Cyber Security Challenges in Student Digital Learning Platforms

Teaching and learning have been revolutionized by digital learning platforms, which offer unparalleled flexibility and access to a wealth of resources. However, cybersecurity threats are increasing as these platforms become more crucial in academic settings. Student data, assessment integrity, and online interactions are the primary targets of hackers. Real-time, complex attacks need a more intelligent and adaptable security strategy than current solutions. Traditional rule-based intrusion detection systems and rudimentary encryption fail to defend digital learning platforms against emerging and dynamic threats effectively. These systems can't identify AI-driven attack strategies or subtle system behavior changes, as learning environments are complex. A robust and adaptable cybersecurity system that can learn from current operations, identify complex attacks in real-time, and respond to emerging weaknesses is urgently needed. The CyberSecure-Learn Framework (CSL-F) utilizes a Transformer-based Deep Learning Model for Real-Time Behavioral Anomaly Detection to overcome these issues. This approach utilizes the self-attention mechanism of transformers to analyze sequential student interaction data for identifying cyber threat trends. Instead of relying on handcrafted features, the Transformer-based model learns from raw data to identify unique and complex threats, including unauthorized access and online test cheating.
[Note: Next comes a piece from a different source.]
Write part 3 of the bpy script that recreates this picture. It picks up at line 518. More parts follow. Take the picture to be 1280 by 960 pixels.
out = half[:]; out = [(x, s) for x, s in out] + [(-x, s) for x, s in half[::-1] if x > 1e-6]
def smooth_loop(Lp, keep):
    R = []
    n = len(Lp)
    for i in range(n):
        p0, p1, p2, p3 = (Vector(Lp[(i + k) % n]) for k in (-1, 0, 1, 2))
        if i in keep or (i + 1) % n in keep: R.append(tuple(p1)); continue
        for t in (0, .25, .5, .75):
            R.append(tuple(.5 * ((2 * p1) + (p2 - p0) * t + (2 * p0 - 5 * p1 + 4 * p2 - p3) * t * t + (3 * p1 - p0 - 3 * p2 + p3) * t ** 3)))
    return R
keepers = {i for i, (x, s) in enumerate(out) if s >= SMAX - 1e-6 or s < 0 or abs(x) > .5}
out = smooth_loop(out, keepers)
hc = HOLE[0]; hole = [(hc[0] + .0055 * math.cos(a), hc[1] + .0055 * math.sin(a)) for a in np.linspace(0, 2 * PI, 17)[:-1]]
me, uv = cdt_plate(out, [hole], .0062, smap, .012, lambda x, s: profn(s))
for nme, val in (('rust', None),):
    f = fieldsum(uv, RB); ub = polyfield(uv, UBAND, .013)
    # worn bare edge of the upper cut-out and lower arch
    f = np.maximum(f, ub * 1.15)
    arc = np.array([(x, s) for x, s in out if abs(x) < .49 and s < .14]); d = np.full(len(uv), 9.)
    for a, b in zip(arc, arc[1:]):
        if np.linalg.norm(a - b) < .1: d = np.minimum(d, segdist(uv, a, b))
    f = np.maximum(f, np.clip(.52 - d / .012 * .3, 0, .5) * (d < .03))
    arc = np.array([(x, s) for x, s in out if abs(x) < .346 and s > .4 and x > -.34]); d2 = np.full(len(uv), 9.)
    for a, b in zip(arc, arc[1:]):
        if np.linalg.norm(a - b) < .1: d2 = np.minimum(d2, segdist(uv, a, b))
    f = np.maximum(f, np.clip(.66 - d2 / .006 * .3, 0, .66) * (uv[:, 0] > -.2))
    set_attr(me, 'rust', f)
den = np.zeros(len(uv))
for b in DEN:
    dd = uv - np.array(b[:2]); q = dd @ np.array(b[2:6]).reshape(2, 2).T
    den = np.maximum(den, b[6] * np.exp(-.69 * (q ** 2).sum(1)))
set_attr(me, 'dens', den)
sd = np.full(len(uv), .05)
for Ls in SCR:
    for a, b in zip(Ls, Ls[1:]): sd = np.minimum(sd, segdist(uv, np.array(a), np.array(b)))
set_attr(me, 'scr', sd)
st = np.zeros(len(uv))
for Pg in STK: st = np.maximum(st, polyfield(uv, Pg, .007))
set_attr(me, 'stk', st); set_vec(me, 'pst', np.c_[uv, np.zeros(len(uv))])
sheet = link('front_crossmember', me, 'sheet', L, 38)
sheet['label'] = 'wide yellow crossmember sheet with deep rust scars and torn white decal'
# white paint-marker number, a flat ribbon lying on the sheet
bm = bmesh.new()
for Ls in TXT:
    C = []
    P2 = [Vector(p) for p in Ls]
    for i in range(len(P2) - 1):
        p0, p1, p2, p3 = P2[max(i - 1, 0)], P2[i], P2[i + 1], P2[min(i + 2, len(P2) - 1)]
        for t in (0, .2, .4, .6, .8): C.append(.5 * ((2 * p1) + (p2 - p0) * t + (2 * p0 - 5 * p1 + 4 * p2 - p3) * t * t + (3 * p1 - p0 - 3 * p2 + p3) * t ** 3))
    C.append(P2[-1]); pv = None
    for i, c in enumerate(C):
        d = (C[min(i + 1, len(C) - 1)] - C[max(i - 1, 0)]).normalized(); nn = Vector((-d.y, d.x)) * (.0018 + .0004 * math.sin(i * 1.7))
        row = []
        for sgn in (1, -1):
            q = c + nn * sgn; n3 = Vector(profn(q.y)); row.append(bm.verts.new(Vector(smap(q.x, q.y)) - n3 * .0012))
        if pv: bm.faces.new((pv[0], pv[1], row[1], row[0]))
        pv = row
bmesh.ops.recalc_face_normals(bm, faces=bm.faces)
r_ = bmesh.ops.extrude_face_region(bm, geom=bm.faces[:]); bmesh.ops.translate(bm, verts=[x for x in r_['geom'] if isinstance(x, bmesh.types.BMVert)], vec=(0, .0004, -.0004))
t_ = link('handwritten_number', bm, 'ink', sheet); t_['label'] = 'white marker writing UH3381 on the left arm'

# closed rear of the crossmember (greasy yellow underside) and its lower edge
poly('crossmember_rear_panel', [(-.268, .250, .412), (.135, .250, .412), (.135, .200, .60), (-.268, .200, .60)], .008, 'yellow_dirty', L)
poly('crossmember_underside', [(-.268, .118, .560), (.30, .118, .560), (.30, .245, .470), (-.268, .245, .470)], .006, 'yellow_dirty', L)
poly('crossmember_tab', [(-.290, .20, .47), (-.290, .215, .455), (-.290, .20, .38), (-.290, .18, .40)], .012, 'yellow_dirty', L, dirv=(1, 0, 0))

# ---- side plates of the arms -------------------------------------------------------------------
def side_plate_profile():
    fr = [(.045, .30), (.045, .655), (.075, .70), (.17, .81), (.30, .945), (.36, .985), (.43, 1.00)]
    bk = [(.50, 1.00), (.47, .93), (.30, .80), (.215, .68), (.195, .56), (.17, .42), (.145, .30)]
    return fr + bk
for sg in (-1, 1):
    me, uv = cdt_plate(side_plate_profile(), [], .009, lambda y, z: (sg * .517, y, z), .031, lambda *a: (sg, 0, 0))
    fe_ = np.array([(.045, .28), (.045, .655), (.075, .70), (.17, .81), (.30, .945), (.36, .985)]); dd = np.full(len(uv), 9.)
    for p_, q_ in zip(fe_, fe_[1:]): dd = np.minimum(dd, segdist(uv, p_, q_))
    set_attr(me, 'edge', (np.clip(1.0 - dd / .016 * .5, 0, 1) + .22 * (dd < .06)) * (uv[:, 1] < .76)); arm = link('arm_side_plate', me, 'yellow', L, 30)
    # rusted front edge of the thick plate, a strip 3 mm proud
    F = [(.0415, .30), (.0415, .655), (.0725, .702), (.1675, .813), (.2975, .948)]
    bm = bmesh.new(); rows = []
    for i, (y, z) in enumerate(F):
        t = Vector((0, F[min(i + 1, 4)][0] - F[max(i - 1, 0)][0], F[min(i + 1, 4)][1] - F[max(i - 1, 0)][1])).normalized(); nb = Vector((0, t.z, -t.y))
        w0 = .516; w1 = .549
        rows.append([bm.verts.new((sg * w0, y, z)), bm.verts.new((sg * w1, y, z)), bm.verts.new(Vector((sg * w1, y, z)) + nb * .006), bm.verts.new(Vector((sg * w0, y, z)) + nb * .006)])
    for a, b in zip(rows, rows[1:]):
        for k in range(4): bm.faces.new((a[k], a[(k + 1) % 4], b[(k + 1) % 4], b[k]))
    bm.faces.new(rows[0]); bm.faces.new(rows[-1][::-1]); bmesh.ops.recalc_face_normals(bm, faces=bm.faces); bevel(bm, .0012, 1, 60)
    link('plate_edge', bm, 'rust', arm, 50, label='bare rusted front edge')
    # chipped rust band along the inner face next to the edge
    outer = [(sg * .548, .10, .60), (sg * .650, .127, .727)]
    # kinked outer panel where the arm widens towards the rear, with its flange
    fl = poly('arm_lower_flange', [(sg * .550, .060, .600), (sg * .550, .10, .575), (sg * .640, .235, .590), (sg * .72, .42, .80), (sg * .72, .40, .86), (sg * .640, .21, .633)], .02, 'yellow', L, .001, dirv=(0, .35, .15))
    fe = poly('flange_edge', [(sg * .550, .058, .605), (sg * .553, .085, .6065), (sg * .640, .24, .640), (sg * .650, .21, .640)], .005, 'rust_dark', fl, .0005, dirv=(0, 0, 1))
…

Anomaly detection and Quantum-Resistant AES-256 Encryption safeguard sensitive student data from traditional and quantum computing-based decryption efforts in the CSL-F. In real-time anomaly detection, CSL-F's transformer-based deep learning model achieves 98.9% accuracy, surpassing established approaches in both speed and precision. AES-256 Quantum-Resistant Encryption safeguarded student data 99% under simulated quantum-based decryption attempts. Even though the Transformer model is complex, the system balanced security and performance with just a 4% latency increase, minimizing the effect on real-time instructional operations.